Dieci euro al secondo. Viva Ferrara in tv ma non è Radio Londra. E viva Saviano ma non gli “elenchi”

ROMA-Chissà se quando hanno scritto e firmato il contratto il “conto pari” gli è venuto fuori per caso o per scelta: fanno dieci euro al secondo. Tremila a puntata, cinque minuti a puntata, seicento euro al minuto, appunto dieci euro al secondo e speriamo che non parli troppo lentamente e con troppe pause. Ma questo è un rischio che con Giuliano Ferrara non si corre, l’uomo è facondo e brillante: i suoi cinque minuti giornalieri dopo il Tg di Mimzolini, su Rai1 da lunedì 14 aprile saranno vivi e pulsanti, probabilmente varranno la spesa.

Va bene, benissimo che Giuliano Ferrara torni in tv e alla tv pubblica. Va bene, benissimo. Anche se non è obbligatorio l’ossequio: va bene, benissimo ma si è liberi anche di non consideralo un “bene assoluto” questo comizio-lezione che avanza. Va bene, benissimo. Però Giuliano Ferrara poteva risparmiarci e risparmiare al suo ego il titolo della rubrica, quell’allusivo “Radio Londra”. Radio Londra evoca un segnale che arriva da terre libere in zone occupate, un segnale clandestino e represso, un messaggio che chi lo invia e lo ascolta è poco meno che eroico col rischio di diventare vittima.

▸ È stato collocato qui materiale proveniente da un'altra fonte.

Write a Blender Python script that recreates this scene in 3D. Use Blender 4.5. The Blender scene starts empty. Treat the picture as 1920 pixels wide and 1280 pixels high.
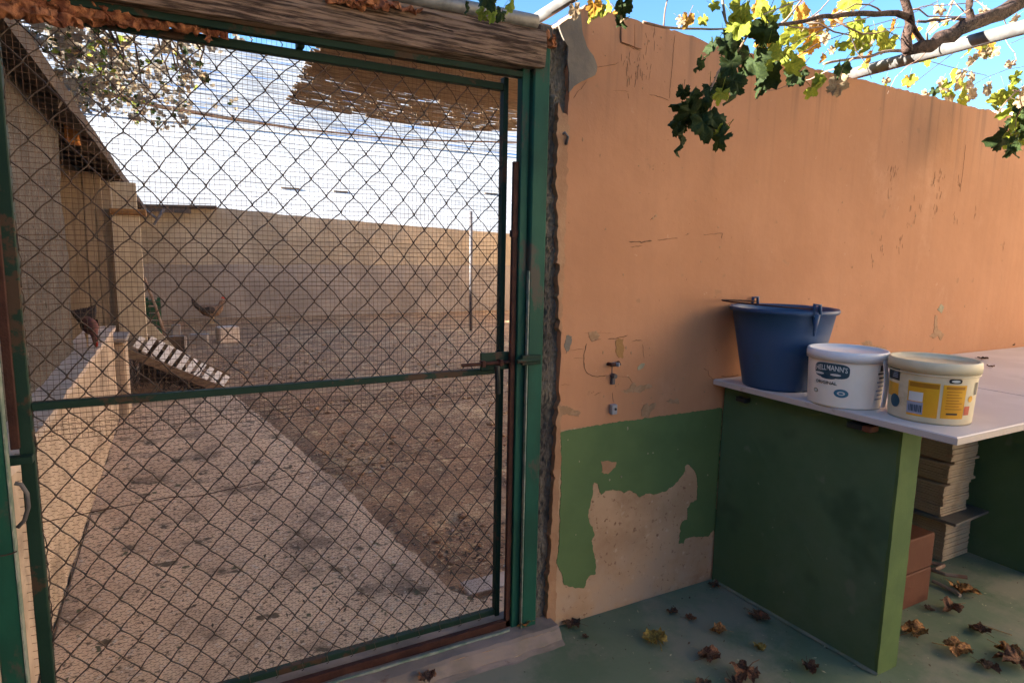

Clandestino, represso ed eroico un messaggio cinque giorni su sette sulla rete Rai di maggior ascolto, all’ora di massimo ascolto, con il massimo di illuminazione mediatica, per programmaticamente difendere ragioni e valori del governo in carica e retribuito dieci euro al secondo, pause comprese, per due anni, rinnovabili a tre, totale tra un milione e duecentomila e un milione e ottocentomila euro? Va bene, benissimo. Ma Ferrara ci prende in giro quando si annuncia come un paracadutato in terra di infedeli: “Non sono Biagi, non accarezzo il pelo del gatto nel verso giusto”. Cosa facesse Enzo Biagi ognuno può ricordare, quanto al “gatto” Ferrara ci siede in grembo, da tempo, con soddisfazione reciproca, sua e del “gatto”. Bene, benissimo che Ferrara sia in tv, oggi e domani ma che si vesta da liberatore di “un’Italia occupata da una mentalità, da una cultura e da un modo di essere delle élites” è dichiarazione tronfia quanto bugiarda. Quella di Ferrara non è Radio Londra, l’uomo è abile e non farà Tele Arcore ma la sua è legittimamente tv di governo. Travestirla da altro è espediente e neanche dei migliori.

Va bene, benissimo Giuliano Ferrara dopo il Tg come bene e benissimo va Roberto Saviano nell’annunciato sequel di Vieni via con me. Bene, benissimo entrambi nella tv pubblica. Però c’è qualcosa di strano, di incongruo, qualcosa che suona falso. Non nella tv ma nel paese. Giuliano Ferrara passa come intellettuale raffinato. Non solo nel centro destra ma anche nel centro sinistra. Che sia bravo ci sono le prove. Prontezza e arguzia gli sono familiari, così come tempisno e senso dello spettacolo. E non gli manca l’intuizione, il passo della “politique politicienne”, insomma di quella che Berlusconi chiama “il teatrino”. Di questo teatrino è impresario a livelli che gli altri se lo sognano. E Ferrara è anche uomo di ingegno e passione. Ma raffinato? Raffinato uno che fa della mutanda la bandiera della liberazione dall’ipocrisia? L’ipocrisia di che, dello slip? Raffinato una che usa con perizia il linguaggio stancamente epigone del dannunzianesimo? Raffinato uno che conia da orafo provetto l’invettiva e la reiterazione dello slogan? E’ strano, incongruo e suona falso un paese che tutto ciò individua e chiama “raffinatezza”. Così come strano, incongruo e dal falso suono è la patente di filosofo civile riconosciuta a Roberto Saviano. Un grande testimone del tempo Saviano ma filosofo civile? Nell’ultima performance insieme lui e Fabio Fazio sono arrivati gaudenti e rapiti all’autismo degli elenchi, hanno cominciato a sciorinare niente meno che l’elenco degli elenchi. E che civile filosofia è quella che combina e ricombina “fango”, “macchina”, “forza”, “parole” e qui esaurisce la sua Ragion Pure e pure quella Pratica? Strano, incongruo e dal suono falso il paese dove Ferrara il governativo sanguigno vien presentato e narrato come araldo del pensiero clandestino e raffinato e dove Saviano viene narrato e goduto come un riuscito impasto tra Kant e Proust.